Bali climate standoff extends into final day
The United States and Europe faced off into the final day of the UN
climate conference yesterday deadlocked over how ambitious the goal
should be in negotiating cutbacks in global-warming gases after 2012.
The outcome may help determine how high the planet’s temperatures
rise for decades to come - stakes high enough to draw UN
Secretary-General Ban Ki-moon back to Bali from an east Timor visit to
help resolve the impasse.
Delegates sparred over the wording of a conference final document
until 2:30 a.m., said the U.N. climate chief, after which drafters
retired to craft new formulations in contentious passages - most notably
the European Union’s suggestion of a goal of 25-to-40-percent emissions
reductions.
“I’m still very concerned about the pace of things,” the U.N.’s Yvo
de Boer told The Associated Press. “We really need to have a sense of
urgency about things.” But he also struck an optimistic note, saying, “I
think everyone is working toward a result.”
Ban, who departed for East Timor early Friday after three days here,
will return to Bali to assist in “the very critical phase of the
negotiating process,” said spokeswoman Marie Okabe.
The task before the annual assembly was to launch negotiations for a
regime of deeper emissions reductions to succeed the Kyoto Protocol,
which requires 37 industrial nations to cut output of carbon dioxide and
other greenhouse gases by 5 percent below 1990 levels by 2012.
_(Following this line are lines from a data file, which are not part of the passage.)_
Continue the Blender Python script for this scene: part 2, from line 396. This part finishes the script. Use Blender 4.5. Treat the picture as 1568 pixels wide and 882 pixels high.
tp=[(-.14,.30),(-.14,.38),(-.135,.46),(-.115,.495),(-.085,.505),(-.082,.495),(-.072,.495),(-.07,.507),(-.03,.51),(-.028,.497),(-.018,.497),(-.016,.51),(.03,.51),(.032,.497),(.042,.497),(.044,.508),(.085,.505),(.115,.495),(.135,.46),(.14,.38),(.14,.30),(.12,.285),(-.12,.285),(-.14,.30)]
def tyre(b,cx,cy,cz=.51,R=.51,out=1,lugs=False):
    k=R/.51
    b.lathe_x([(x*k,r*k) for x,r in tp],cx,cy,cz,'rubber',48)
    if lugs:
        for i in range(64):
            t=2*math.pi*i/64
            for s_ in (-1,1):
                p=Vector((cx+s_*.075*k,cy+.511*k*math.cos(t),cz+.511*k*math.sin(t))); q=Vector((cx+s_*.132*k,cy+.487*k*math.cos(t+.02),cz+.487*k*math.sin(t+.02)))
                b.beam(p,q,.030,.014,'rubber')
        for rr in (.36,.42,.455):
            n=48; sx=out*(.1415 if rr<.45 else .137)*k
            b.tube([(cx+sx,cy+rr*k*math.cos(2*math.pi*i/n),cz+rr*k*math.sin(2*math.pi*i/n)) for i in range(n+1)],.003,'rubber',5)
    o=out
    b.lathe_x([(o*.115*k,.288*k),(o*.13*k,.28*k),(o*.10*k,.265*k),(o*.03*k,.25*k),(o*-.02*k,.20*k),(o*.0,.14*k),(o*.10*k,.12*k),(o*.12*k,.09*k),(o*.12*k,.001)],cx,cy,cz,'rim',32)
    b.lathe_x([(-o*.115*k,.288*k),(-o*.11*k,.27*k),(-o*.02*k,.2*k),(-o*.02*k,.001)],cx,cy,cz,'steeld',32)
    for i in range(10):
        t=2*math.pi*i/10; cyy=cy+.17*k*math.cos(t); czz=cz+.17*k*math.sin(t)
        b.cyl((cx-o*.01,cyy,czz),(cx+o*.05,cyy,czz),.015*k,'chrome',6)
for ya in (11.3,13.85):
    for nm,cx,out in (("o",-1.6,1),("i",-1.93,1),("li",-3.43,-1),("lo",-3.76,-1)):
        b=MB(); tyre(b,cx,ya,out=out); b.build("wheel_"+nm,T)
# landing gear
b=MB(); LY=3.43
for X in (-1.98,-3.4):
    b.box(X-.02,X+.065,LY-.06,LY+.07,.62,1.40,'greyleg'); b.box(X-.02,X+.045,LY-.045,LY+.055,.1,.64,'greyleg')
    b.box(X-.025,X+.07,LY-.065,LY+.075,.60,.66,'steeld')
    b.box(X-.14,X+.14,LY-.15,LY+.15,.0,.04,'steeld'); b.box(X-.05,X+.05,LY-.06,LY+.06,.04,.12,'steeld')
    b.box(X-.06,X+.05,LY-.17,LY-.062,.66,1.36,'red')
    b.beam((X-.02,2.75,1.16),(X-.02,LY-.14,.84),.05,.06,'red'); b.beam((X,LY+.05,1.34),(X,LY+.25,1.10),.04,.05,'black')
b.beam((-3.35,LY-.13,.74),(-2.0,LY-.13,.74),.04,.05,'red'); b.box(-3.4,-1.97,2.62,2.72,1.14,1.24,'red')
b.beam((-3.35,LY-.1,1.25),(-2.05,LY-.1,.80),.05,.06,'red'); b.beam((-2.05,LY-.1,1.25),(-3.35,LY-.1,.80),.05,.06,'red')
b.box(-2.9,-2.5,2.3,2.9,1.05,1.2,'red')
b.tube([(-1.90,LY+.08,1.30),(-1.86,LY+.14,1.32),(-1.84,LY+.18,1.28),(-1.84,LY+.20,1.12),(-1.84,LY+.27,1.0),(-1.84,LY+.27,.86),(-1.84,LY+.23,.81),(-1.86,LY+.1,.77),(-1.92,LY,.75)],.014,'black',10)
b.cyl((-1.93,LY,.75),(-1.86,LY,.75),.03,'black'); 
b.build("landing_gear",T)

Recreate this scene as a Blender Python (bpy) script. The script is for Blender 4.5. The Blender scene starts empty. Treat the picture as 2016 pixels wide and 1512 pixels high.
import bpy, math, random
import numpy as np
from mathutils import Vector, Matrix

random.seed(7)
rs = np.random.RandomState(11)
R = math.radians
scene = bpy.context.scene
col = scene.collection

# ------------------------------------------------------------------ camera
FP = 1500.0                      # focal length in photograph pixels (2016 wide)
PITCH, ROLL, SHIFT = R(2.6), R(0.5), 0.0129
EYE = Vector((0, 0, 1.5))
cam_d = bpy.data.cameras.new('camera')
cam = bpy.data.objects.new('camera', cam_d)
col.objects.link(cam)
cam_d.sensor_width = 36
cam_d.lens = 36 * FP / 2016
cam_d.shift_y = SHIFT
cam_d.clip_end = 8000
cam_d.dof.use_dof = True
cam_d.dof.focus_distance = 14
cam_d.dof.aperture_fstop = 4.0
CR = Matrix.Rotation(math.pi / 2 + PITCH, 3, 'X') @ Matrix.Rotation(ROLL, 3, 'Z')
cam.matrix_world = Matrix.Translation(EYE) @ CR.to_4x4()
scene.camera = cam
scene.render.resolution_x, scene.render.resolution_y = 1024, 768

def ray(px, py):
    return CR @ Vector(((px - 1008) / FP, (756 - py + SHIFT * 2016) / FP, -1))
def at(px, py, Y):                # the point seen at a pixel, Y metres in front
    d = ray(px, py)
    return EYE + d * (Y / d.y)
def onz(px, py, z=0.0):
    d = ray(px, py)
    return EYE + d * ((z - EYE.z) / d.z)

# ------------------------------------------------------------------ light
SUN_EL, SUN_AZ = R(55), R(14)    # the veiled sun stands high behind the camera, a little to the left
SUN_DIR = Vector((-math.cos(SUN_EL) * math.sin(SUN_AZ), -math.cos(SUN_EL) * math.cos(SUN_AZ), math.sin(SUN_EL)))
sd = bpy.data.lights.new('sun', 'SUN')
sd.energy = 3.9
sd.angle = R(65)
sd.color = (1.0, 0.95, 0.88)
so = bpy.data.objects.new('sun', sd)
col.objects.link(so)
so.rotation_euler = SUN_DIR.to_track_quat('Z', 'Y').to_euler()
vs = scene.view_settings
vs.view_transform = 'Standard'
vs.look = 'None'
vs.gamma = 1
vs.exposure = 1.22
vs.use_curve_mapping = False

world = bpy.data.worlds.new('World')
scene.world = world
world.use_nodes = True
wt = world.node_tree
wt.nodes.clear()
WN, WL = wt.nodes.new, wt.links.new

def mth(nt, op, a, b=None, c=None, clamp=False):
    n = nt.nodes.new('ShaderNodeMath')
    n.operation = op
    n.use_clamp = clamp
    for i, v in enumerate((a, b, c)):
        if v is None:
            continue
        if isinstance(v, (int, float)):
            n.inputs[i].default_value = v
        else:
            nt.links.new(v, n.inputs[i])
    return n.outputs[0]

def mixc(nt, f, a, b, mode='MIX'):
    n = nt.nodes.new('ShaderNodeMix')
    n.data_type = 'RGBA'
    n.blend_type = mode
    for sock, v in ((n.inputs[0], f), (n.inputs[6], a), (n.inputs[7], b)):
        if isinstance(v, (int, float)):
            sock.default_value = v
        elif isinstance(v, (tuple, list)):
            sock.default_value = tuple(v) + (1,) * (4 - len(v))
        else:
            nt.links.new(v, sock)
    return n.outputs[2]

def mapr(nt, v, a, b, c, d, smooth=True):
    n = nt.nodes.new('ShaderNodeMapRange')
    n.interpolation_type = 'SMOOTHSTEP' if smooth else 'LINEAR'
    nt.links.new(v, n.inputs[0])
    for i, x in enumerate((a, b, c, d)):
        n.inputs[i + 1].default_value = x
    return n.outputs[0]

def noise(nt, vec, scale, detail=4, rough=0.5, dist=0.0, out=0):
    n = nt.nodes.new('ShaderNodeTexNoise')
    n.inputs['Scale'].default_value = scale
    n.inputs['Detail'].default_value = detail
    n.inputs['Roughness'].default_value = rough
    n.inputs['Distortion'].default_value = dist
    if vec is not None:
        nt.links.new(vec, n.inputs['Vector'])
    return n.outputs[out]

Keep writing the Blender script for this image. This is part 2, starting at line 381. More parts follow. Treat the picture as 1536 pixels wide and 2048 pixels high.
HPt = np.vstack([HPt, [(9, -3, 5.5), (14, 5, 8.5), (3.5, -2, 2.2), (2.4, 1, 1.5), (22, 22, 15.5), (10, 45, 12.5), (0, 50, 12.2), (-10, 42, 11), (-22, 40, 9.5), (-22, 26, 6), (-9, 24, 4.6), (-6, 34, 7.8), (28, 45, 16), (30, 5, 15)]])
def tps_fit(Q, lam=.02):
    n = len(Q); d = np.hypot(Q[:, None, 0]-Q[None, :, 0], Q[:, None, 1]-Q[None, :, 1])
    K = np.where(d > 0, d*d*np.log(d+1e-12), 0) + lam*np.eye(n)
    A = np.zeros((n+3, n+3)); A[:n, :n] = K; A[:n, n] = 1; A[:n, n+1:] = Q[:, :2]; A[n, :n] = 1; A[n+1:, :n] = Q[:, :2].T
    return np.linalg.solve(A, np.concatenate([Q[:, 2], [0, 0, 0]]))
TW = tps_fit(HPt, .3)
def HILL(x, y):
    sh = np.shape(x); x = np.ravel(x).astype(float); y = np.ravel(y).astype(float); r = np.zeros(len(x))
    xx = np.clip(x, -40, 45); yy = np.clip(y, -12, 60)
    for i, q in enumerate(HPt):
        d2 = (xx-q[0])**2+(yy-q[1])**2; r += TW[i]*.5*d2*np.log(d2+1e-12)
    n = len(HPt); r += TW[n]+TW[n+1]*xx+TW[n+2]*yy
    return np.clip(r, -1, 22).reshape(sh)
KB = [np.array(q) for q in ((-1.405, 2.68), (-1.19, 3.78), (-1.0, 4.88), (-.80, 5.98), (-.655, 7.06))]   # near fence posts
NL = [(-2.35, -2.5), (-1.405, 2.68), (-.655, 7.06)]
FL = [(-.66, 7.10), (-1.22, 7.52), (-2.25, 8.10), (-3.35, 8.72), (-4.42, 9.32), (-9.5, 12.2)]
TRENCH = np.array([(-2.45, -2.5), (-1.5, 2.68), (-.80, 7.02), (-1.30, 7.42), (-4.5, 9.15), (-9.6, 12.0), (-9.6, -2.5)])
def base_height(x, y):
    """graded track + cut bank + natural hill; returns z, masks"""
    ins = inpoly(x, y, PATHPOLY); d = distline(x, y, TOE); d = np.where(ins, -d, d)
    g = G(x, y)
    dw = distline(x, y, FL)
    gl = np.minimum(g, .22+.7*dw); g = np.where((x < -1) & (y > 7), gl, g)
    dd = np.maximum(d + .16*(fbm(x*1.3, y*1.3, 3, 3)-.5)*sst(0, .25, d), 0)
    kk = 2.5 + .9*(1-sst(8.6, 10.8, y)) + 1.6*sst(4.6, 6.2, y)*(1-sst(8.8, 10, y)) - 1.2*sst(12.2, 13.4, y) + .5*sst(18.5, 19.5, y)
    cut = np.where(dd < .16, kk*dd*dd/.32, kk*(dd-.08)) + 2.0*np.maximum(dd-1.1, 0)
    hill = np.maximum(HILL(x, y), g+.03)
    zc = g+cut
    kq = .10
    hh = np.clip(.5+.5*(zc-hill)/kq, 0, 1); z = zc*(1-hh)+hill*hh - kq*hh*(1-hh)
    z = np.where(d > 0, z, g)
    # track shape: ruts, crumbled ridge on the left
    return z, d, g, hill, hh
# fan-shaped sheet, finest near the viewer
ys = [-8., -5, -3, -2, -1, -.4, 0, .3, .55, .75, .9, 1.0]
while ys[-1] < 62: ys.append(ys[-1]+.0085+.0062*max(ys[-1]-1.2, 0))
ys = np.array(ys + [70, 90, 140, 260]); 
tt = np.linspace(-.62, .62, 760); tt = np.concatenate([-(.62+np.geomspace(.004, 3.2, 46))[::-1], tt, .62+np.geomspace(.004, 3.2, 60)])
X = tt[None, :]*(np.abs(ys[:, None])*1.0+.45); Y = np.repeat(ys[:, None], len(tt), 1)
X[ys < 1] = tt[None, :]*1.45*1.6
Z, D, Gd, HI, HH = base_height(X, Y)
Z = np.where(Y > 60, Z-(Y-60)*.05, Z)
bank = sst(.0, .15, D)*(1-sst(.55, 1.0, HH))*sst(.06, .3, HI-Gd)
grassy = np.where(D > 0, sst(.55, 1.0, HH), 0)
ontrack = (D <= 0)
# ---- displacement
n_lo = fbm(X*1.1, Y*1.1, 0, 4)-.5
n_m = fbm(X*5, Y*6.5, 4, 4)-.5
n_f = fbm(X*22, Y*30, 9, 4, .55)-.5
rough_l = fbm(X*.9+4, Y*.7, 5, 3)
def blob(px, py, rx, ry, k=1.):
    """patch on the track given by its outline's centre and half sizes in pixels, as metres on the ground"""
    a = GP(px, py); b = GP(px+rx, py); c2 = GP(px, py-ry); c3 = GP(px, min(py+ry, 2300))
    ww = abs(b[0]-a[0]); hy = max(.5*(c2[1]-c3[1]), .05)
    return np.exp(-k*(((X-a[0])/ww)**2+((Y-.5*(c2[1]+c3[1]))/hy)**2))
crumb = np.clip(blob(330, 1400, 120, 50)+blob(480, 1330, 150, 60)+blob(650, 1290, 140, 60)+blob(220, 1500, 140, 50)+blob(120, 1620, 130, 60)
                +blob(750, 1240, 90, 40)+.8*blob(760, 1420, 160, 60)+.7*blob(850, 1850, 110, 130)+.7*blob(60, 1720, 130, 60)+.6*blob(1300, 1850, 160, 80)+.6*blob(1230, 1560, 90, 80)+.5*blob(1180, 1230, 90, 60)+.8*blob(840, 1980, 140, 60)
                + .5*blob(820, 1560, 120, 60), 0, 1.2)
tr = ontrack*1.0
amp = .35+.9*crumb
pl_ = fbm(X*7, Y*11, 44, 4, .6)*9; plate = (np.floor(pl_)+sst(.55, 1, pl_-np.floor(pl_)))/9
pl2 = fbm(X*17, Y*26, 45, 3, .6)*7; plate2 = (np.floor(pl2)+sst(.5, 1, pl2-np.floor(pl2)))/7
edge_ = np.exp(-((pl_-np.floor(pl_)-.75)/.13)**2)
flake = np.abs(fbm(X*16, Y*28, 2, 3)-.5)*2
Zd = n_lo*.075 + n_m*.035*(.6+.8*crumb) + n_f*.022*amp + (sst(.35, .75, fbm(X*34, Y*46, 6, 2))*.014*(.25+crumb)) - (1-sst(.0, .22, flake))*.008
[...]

The United States is the only major industrial nation to reject
Kyoto. The Bush administration instead favors a voluntary approach -
each country deciding how it can contribute - over internationally
negotiated and legally binding commitments.
For years, the rest of the world has sought to bring the Americans
into the framework of international mandates. At this point, however,
many seem resigned to waiting for a change in White House leadership
after next November’s U.S. election.
In a series of landmark reports this year, the U.N.’s network of
climate scientists warned of severe consequences - from rising seas,
droughts, severe weather, species extinction and other effects - without
sharp cutbacks in emissions of the industrial, transportation and
agricultural gases blamed for warming.
To avoid the worst, the Nobel Prize-winning panel said, emissions
should be reduced by 25 percent to 40 percent below 1990 levels by 2020.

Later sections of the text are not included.